Information supplied>
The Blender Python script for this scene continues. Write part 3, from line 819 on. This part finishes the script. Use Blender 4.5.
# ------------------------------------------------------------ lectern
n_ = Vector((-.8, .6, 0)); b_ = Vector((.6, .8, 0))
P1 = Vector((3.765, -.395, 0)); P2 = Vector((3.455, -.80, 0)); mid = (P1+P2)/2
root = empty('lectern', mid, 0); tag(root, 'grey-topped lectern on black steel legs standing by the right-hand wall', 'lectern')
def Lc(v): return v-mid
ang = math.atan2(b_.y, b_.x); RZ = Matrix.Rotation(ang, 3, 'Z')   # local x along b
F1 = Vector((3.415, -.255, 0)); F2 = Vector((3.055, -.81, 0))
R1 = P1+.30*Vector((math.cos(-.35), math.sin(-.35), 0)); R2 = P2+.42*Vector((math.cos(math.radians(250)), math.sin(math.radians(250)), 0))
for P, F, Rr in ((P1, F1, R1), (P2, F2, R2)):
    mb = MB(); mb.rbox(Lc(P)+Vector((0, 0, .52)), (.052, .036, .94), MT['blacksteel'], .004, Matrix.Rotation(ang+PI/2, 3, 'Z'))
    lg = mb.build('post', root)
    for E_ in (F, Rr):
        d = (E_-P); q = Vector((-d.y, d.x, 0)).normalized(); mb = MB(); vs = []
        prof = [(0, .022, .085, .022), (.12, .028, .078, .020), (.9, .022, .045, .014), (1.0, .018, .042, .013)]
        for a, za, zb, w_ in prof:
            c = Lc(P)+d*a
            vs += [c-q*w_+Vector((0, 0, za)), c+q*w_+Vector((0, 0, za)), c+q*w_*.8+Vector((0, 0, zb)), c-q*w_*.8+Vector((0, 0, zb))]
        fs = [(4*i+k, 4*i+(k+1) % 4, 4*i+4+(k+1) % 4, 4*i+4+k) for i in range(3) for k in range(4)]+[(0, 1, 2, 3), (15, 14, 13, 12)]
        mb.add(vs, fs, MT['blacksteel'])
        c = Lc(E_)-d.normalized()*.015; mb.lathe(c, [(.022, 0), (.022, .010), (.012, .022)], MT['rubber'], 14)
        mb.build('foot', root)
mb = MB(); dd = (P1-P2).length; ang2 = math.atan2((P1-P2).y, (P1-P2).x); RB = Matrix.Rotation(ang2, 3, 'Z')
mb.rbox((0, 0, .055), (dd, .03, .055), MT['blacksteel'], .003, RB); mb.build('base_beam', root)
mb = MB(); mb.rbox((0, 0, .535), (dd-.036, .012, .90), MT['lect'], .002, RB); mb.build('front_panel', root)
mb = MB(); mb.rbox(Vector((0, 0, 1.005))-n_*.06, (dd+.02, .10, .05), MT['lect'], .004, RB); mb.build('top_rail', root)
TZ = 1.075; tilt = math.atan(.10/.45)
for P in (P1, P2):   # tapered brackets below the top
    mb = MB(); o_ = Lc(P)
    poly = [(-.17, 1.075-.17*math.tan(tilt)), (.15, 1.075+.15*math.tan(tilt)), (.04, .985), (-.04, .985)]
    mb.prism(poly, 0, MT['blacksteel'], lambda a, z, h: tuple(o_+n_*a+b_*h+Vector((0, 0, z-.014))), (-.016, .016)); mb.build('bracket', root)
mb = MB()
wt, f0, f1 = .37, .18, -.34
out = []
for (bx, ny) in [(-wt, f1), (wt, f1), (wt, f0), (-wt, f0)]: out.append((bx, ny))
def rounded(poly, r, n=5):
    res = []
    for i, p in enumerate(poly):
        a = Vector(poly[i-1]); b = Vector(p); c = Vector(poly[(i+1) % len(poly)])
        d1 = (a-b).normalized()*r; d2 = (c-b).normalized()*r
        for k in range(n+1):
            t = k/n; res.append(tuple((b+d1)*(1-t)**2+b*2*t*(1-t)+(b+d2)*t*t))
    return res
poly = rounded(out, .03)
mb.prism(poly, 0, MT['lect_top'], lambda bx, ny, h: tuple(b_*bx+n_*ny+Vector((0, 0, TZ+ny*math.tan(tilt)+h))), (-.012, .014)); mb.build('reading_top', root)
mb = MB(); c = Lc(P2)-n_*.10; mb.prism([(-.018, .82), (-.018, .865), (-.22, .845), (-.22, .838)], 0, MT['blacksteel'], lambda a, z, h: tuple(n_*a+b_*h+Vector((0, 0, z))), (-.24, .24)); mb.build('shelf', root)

Objective> Give back the data above exactly as it appears.

Exercise solution>
The Blender Python script for this scene continues. Write part 3, from line 819 on. This part finishes the script. Use Blender 4.5.
# ------------------------------------------------------------ lectern
n_ = Vector((-.8, .6, 0)); b_ = Vector((.6, .8, 0))
P1 = Vector((3.765, -.395, 0)); P2 = Vector((3.455, -.80, 0)); mid = (P1+P2)/2
root = empty('lectern', mid, 0); tag(root, 'grey-topped lectern on black steel legs standing by the right-hand wall', 'lectern')
def Lc(v): return v-mid
ang = math.atan2(b_.y, b_.x); RZ = Matrix.Rotation(ang, 3, 'Z')   # local x along b
F1 = Vector((3.415, -.255, 0)); F2 = Vector((3.055, -.81, 0))
R1 = P1+.30*Vector((math.cos(-.35), math.sin(-.35), 0)); R2 = P2+.42*Vector((math.cos(math.radians(250)), math.sin(math.radians(250)), 0))
for P, F, Rr in ((P1, F1, R1), (P2, F2, R2)):
    mb = MB(); mb.rbox(Lc(P)+Vector((0, 0, .52)), (.052, .036, .94), MT['blacksteel'], .004, Matrix.Rotation(ang+PI/2, 3, 'Z'))
    lg = mb.build('post', root)
    for E_ in (F, Rr):
        d = (E_-P); q = Vector((-d.y, d.x, 0)).normalized(); mb = MB(); vs = []
        prof = [(0, .022, .085, .022), (.12, .028, .078, .020), (.9, .022, .045, .014), (1.0, .018, .042, .013)]
        for a, za, zb, w_ in prof:
            c = Lc(P)+d*a
            vs += [c-q*w_+Vector((0, 0, za)), c+q*w_+Vector((0, 0, za)), c+q*w_*.8+Vector((0, 0, zb)), c-q*w_*.8+Vector((0, 0, zb))]
        fs = [(4*i+k, 4*i+(k+1) % 4, 4*i+4+(k+1) % 4, 4*i+4+k) for i in range(3) for k in range(4)]+[(0, 1, 2, 3), (15, 14, 13, 12)]
        mb.add(vs, fs, MT['blacksteel'])
        c = Lc(E_)-d.normalized()*.015; mb.lathe(c, [(.022, 0), (.022, .010), (.012, .022)], MT['rubber'], 14)
        mb.build('foot', root)
mb = MB(); dd = (P1-P2).length; ang2 = math.atan2((P1-P2).y, (P1-P2).x); RB = Matrix.Rotation(ang2, 3, 'Z')
mb.rbox((0, 0, .055), (dd, .03, .055), MT['blacksteel'], .003, RB); mb.build('base_beam', root)
mb = MB(); mb.rbox((0, 0, .535), (dd-.036, .012, .90), MT['lect'], .002, RB); mb.build('front_panel', root)
mb = MB(); mb.rbox(Vector((0, 0, 1.005))-n_*.06, (dd+.02, .10, .05), MT['lect'], .004, RB); mb.build('top_rail', root)
TZ = 1.075; tilt = math.atan(.10/.45)
for P in (P1, P2):   # tapered brackets below the top
    mb = MB(); o_ = Lc(P)
    poly = [(-.17, 1.075-.17*math.tan(tilt)), (.15, 1.075+.15*math.tan(tilt)), (.04, .985), (-.04, .985)]
    mb.prism(poly, 0, MT['blacksteel'], lambda a, z, h: tuple(o_+n_*a+b_*h+Vector((0, 0, z-.014))), (-.016, .016)); mb.build('bracket', root)
mb = MB()
wt, f0, f1 = .37, .18, -.34
out = []
for (bx, ny) in [(-wt, f1), (wt, f1), (wt, f0), (-wt, f0)]: out.append((bx, ny))
def rounded(poly, r, n=5):
    res = []
    for i, p in enumerate(poly):
        a = Vector(poly[i-1]); b = Vector(p); c = Vector(poly[(i+1) % len(poly)])
        d1 = (a-b).normalized()*r; d2 = (c-b).normalized()*r
        for k in range(n+1):
            t = k/n; res.append(tuple((b+d1)*(1-t)**2+b*2*t*(1-t)+(b+d2)*t*t))
    return res
poly = rounded(out, .03)
mb.prism(poly, 0, MT['lect_top'], lambda bx, ny, h: tuple(b_*bx+n_*ny+Vector((0, 0, TZ+ny*math.tan(tilt)+h))), (-.012, .014)); mb.build('reading_top', root)
mb = MB(); c = Lc(P2)-n_*.10; mb.prism([(-.018, .82), (-.018, .865), (-.22, .845), (-.22, .838)], 0, MT['blacksteel'], lambda a, z, h: tuple(n_*a+b_*h+Vector((0, 0, z))), (-.24, .24)); mb.build('shelf', root)